Felipe González tuvo sus aciertos y sus errores como Presidente del Gobierno, pero lo que nadie le podrá negar es que siempre estuvo a la altura de las circunstancias y que su política tuvo miras de largo plazo y de bien común, jamás de corto plazo ni de intereses personales. Ahora, reconvertido a pensador liberado de toda presión mediática o institucional, se dedica a lanzar ondas en forma de sabias reflexiones de las que todos debemos aprender.
La última es aquella que, de pura obvia, ningún político de los actuales quiere, o puede, planteársela de verdad. Se trata de entender que los Gobiernos son elegidos por los ciudadanos para que controlen a los mercados, y no para que corran detrás de ellos, al dictado de sus necesidades.
Y es que el mercado económico tiene ineficiencias que provocan injusticias sociales, de forma que si se permite el libre funcionamiento de manera absoluto, la tendencia es a la acumulación del capital por parte de unos pocos y a la miseria para la mayoría. Por ello debe de intervenir el Gobierno que a base de regulaciones debe eliminar esas ineficiencias.

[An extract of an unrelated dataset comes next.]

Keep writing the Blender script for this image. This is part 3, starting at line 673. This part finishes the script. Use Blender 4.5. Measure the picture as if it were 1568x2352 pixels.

Ahora bien, durante los últimos años 90 y principios del siglo XXI, la política imperante ha sido la mal llamada «neocon», que se limitaba a dar libertad absoluta a los mercados, el «dejar hacer» de Adam Smith llevado a sus últimas consecuencias. Estoy seguro de que el padre del liberalismo económico hubiera entendido lo pernicioso de su teoría en una sociedad compleja como la actual, siempre y cuando se lleve al extremo.
Para evitar ese extremo deberían de estar los Gobiernos que deberían hacer fuerza para controlar a los mercados, a base de regulación. Sin embargo, en Europa se vive un estado de indefensión debido a la diferencia de tamaño y dinamismo entre los mercados y los Estados, los primeros, que lo saben, se aprovechan y atacan de manera especulativa a cada país por separado. Hasta que la Unión Europea no comprenda que su única fortaleza es la convergencia absoluta, seguirá sufriendo estos ataques.
Los cuales se podrían solventar en el corto-medio plazo a través de la compra de deuda del Banco Central Europeo, como ha hecho en el día de hoy para solventar la sangría portuguesa. Sin embargo, y a diferencia de la Reserva Federal, el BCE se niega de manera sistemática a esta medida, lo cuál deja a los Estados a merced de los mercados.
Mercados que fueron liberados y ahora nadie puede controlar.